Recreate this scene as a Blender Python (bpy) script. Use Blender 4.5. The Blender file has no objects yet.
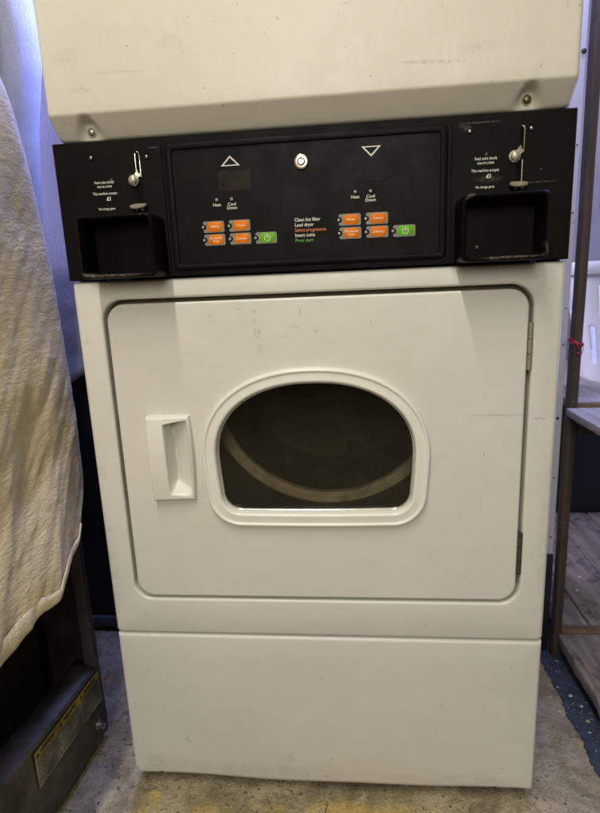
import bpy, bmesh, math, random
from mathutils import Vector, Matrix, noise
random.seed(7)
PI = math.pi
sc = bpy.context.scene
col = sc.collection
FZ = 0.010                      # floor level

# ------------------------------------------------------------------ materials
def new_mat(name):
    m = bpy.data.materials.new(name); m.use_nodes = True
    nt = m.node_tree; nt.nodes.clear()
    out = nt.nodes.new('ShaderNodeOutputMaterial')
    b = nt.nodes.new('ShaderNodeBsdfPrincipled')
    nt.links.new(b.outputs[0], out.inputs[0])
    return m, nt, b
def N(nt, t, **kw):
    n = nt.nodes.new(t)
    for k, v in kw.items(): setattr(n, k, v)
    return n
def setv(nt, sock, v):
    if isinstance(v, bpy.types.NodeSocket): nt.links.new(v, sock)
    elif isinstance(v, (tuple, list)) and len(v) == 3 and sock.type == 'RGBA': sock.default_value = (*v, 1)
    else: sock.default_value = v
def pos(nt): return N(nt, 'ShaderNodeNewGeometry').outputs['Position']
def tnoise(nt, scale, detail=4, rough=.55, vec=None, dist=0):
    n = N(nt, 'ShaderNodeTexNoise'); n.inputs['Scale'].default_value = scale
    n.inputs['Detail'].default_value = detail; n.inputs['Roughness'].default_value = rough
    n.inputs['Distortion'].default_value = dist
    setv(nt, n.inputs['Vector'], vec if vec else pos(nt)); return n.outputs[0]
def mapr(nt, v, a, b, c=0., d=1.):
    n = N(nt, 'ShaderNodeMapRange'); n.interpolation_type = 'SMOOTHSTEP'
    setv(nt, n.inputs[0], v)
    for i, x in zip((1, 2, 3, 4), (a, b, c, d)): n.inputs[i].default_value = x
    return n.outputs[0]
def math_(nt, op, a, b=0.):
    n = N(nt, 'ShaderNodeMath', operation=op); setv(nt, n.inputs[0], a); setv(nt, n.inputs[1], b); return n.outputs[0]
def vmath(nt, op, a, b=(0, 0, 0)):
    n = N(nt, 'ShaderNodeVectorMath', operation=op); setv(nt, n.inputs[0], a); setv(nt, n.inputs[1], b)
    return n.outputs['Value'] if op == 'LENGTH' else n.outputs[0]
def mix(nt, f, a, b):
    n = N(nt, 'ShaderNodeMix', data_type='RGBA'); setv(nt, n.inputs[0], f); setv(nt, n.inputs[6], a); setv(nt, n.inputs[7], b)
    return n.outputs[2]
def bump(nt, b, h, strength=.2, dist=.001):
    n = N(nt, 'ShaderNodeBump'); n.inputs['Strength'].default_value = strength; n.inputs['Distance'].default_value = dist
    setv(nt, n.inputs['Height'], h); nt.links.new(n.outputs[0], b.inputs['Normal'])
def stretch(nt, sx, sy, sz, rot=(0, 0, 0)):
    n = N(nt, 'ShaderNodeMapping'); n.inputs['Scale'].default_value = (sx, sy, sz); n.inputs['Rotation'].default_value = rot
    nt.links.new(pos(nt), n.inputs[0]); return n.outputs[0]
def marks(nt, lst, axis='Y'):
    """wear marks at fixed places: (a, c, ra, rc, angle degrees, strength, grain)"""
    P = pos(nt); acc = None
    nz = {}
    for (a, c, ra, rc, ang, st, grain) in lst:
        if axis == 'Y': ctr = (a, 0, c); sc_ = (1/ra, 0, 1/rc); rot = 'Y_AXIS'
        else: ctr = (a, c, 0); sc_ = (1/ra, 1/rc, 0); rot = 'Z_AXIS'
        v = vmath(nt, 'SUBTRACT', P, ctr)
        r = N(nt, 'ShaderNodeVectorRotate', rotation_type=rot); nt.links.new(v, r.inputs['Vector']); r.inputs['Angle'].default_value = math.radians(ang)
        v = vmath(nt, 'MULTIPLY', r.outputs[0], sc_)
        d = vmath(nt, 'LENGTH', v)
        m = mapr(nt, d, 1., .35, 0, st)
        if grain not in nz: nz[grain] = mapr(nt, tnoise(nt, grain, 4, .7), .36, .62)
        m = math_(nt, 'MULTIPLY', m, nz[grain])
        acc = m if acc is None else math_(nt, 'MAXIMUM', acc, m)
    return acc
def plain(name, c, rough=.5, metal=0., spec=.5, bumps=None, vary=.12, scale=30, emit=None):
    m, nt, b = new_mat(name)
    n = tnoise(nt, scale, 5, .6)
    dark = tuple(x*(1-vary) for x in c); lite = tuple(min(1, x*(1+vary)) for x in c)
    setv(nt, b.inputs['Base Color'], mix(nt, mapr(nt, n, .3, .7), dark, lite))
    setv(nt, b.inputs['Roughness'], mapr(nt, tnoise(nt, scale*2.3, 4), .3, .7, rough*.85, min(1, rough*1.15)))
    b.inputs['Metallic'].default_value = metal; b.inputs['Specular IOR Level'].default_value = spec
    if bumps: bump(nt, b, tnoise(nt, bumps[0], 5, .6), bumps[1], bumps[2])
    return m

PAINT_MARKS = [
 (-.215,.615,.055,.085,0,.20,60),(-.175,.56,.05,.03,0,.16,80),(-.10,.055,.25,.018,0,.22,50),(.20,.050,.14,.016,0,.26,60),(-.29,.06,.05,.03,0,.25,60),(.0,.322,.33,.006,0,.16,60),
 (.333,.50,.010,.16,0,.20,60),(-.333,.45,.010,.14,0,.22,60),(.315,.0395,.012,.006,0,.8,200),(-.334,.045,.006,.012,0,.7,200),(.0,.0475,.012,.004,0,.7,200),
 (-.080,.836,.006,.004,0,.6,900),(-.0795,.822,.006,.006,20,.5,900),(-.076,.806,.007,.009,-10,.55,700),(-.073,.783,.006,.010,0,.45,700),
 (-.142,.832,.006,.003,20,.4,900),(-.100,.840,.008,.002,0,.45,900),(-.014,.834,.002,.012,5,.5,500),(-.020,.812,.013,.0018,-20,.55,500),
 (-.034,.800,.016,.0015,12,.4,500),(.008,.806,.004,.004,0,.5,900),(-.160,.770,.002,.012,-20,.25,500),(-.171,.797,.004,.003,0,.25,500),
 (.262,.679,.060,.0022,0,.50,240),(.315,.673,.014,.0026,0,.75,240),(.243,.622,.002,.0015,0,1.,120),
 (.322,.850,.002,.002,0,.8,300),(.30,.868,.010,.006,0,.25,900),
 (-.165,1.175,.022,.010,10,.22,600),(-.148,1.166,.012,.002,-70,.6,400),(-.232,1.145,.050,.0025,-2,.35,420),(-.30,1.165,.024,.018,0,.22,520),(-.285,1.128,.02,.008,0,.35,520),
 (.16,1.128,.060,.0030,-3,.55,420),(.215,1.140,.030,.010,0,.22,520),(.315,1.185,.003,.016,12,.5,420),(.060,1.20,.010,.003,20,.3,520),
 (.165,.235,.002,.0018,0,1.,100),(.045,.195,.0022,.0018,0,.9,100),(.19,.195,.003,.010,10,.35,400),(-.238,.112,.006,.012,20,.5,520),
 (.29,.080,.004,.003,0,.8,200),(-.06,.085,.010,.012,-20,.35,500),(.295,.27,.0025,.0018,0,.9,100),(.0,.15,.003,.0025,0,.8,200),
 (-.331,.60,.010,.016,15,.30,420),(-.326,.80,.010,.008,0,.35,420),(.04,.385,.012,.0012,0,.8,200)]
def paint(name, c):
    m, nt, b = new_mat(name)
    big = mapr(nt, tnoise(nt, 5, 4, .6), .3, .75)
    base = mix(nt, big, tuple(x*.955 for x in c), c)
    fine = mapr(nt, tnoise(nt, 60, 6, .7), .62, .80, 0, .25)
    base = mix(nt, fine, base, tuple(x*.72 for x in (c[0], c[1]*.97, c[2]*.88)))
    speck = mapr(nt, tnoise(nt, 150, 2, .5), .735, .77, 0, .5)
    base = mix(nt, speck, base, (.16, .13, .09))
    mk = math_(nt, 'MULTIPLY', marks(nt, [(a, c, ra, rc, an, st, min(g, 60+g*.28)) for (a, c, ra, rc, an, st, g) in PAINT_MARKS]), .62)
    base = mix(nt, mk, base, (.17, .145, .10))
    setv(nt, b.inputs['Base Color'], base)
    setv(nt, b.inputs['Roughness'], mapr(nt, tnoise(nt, 22, 5, .6), .3, .7, .34, .46))
    b.inputs['Specular IOR Level'].default_value = .45
    h = math_(nt, 'ADD', tnoise(nt, 420, 2, .5), math_(nt, 'MULTIPLY', tnoise(nt, 7, 4, .55), 45.))
    bump(nt, b, h, .12, .0006)
    return m

M = {}
M['paint'] = paint('cream_enamel', (.63, .612, .56))
M['paint_aged'] = paint('aged_cream_enamel', (.59, .562, .475))
M['plastic'] = plain('off_white_plastic', (.71, .695, .64), .34, vary=.03, scale=18, bumps=(260, .05, .0005))
M['plastic2'] = plain('handle_plastic', (.67, .655, .60), .38, vary=.03, scale=18, bumps=(260, .05, .0005))
# black powder coat with light scuffs
def black(name, c, rough, mk=None):
    m, nt, b = new_mat(name)
    n = mapr(nt, tnoise(nt, 14, 6, .65), .45, .8, 0, 1)
    base = mix(nt, n, c, tuple(x*1.8 for x in c))
    dust = mapr(nt, tnoise(nt, 330, 4, .7), .66, .80, 0, .10)
    base = mix(nt, dust, base, (.22, .20, .17))
    b.inputs['Specular IOR Level'].default_value = .08
    if mk: base = mix(nt, math_(nt, 'MULTIPLY', marks(nt, mk), .6), base, (.20, .18, .15))
    setv(nt, b.inputs['Base Color'], base)
    setv(nt, b.inputs['Roughness'], mapr(nt, tnoise(nt, 25, 5, .6), .3, .7, rough-.06, rough+.08))
    bump(nt, b, tnoise(nt, 700, 2, .5), .12, .0004)
    return m
BM = [(.225,1.059,.03,.0016,0,.7,500),(.205,1.055,.012,.006,-30,.45,500),(.235,.992,.022,.006,0,.4,420),(-.20,1.056,.010,.0014,0,.7,300),
      (.30,.985,.03,.0012,0,.5,300),(-.262,1.018,.003,.004,0,.9,200),(.3,1.0,.002,.002,0,1,200),(.232,1.0215,.002,.003,0,1,200)]
M['black'] = black('black_powder_coat', (.0042, .0033, .0028), .50, BM)
M['overlay'] = black('black_overlay_film', (.0050, .0042, .0036), .44)
M['groove'] = plain('black_rubber', (.004, .0035, .003), .7, spec=.05)
BX = [(-.255,.892,.05,.0030,0,.9,420),(-.285,.893,.016,.0035,-10,1.,260),(.235,.8925,.012,.003,0,1.,300),(.202,.93,.0016,.04,0,.55,420),(.255,.893,.045,.0022,0,.8,300),
      (.298,.90,.003,.012,20,.8,420),(-.207,.94,.0014,.045,3,.5,500),(.205,.967,.01,.004,40,.8,420)]
M['box_black'] = black('coin_box_black', (.0030, .0026, .0025), .42, BX)
M['display'] = plain('display_window', (.0190, .0140, .0115), .45, spec=.08, scale=40, vary=.4)
M['white_ink'] = plain('white_ink', (.62, .60, .54), .5, vary=.08, scale=300)
M['grey_ink'] = plain('grey_key', (.155, .15, .13), .45, vary=.1, scale=200)
M['orange'] = plain('orange_key', (.60, .155, .003), .5, spec=.2, vary=.07, scale=120)
M['green'] = plain('green_key', (.115, .36, .012), .5, spec=.2, vary=.07, scale=120)
M['orange_ink'] = plain('orange_ink', (.50, .13, .02), .5, vary=.1, scale=300)
M['green_ink'] = plain('green_ink', (.07, .26, .03), .5, vary=.1, scale=300)
M['key_ink'] = plain('key_ink', (.85, .60, .35), .5, vary=.08, scale=300)
M['led'] = plain('led_lens', (.22, .22, .20), .25, vary=.1, scale=200)
M['chrome'] = plain('worn_chrome', (.62, .58, .48), .30, 1., vary=.15, scale=120, bumps=(200, .1, .0004))
M['nickel'] = plain('dull_nickel', (.46, .42, .32), .35, .5, vary=.15, scale=160)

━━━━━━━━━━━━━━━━

■ **Task directions**
From the opening line of the listing above through the line bearing "# floor level", repeat each line exactly. Drop every picture.

■ **Task solution**
Recreate this scene as a Blender Python (bpy) script. Use Blender 4.5. The Blender file has no objects yet.
import bpy, bmesh, math, random
from mathutils import Vector, Matrix, noise
random.seed(7)
PI = math.pi
sc = bpy.context.scene
col = sc.collection
FZ = 0.010                      # floor level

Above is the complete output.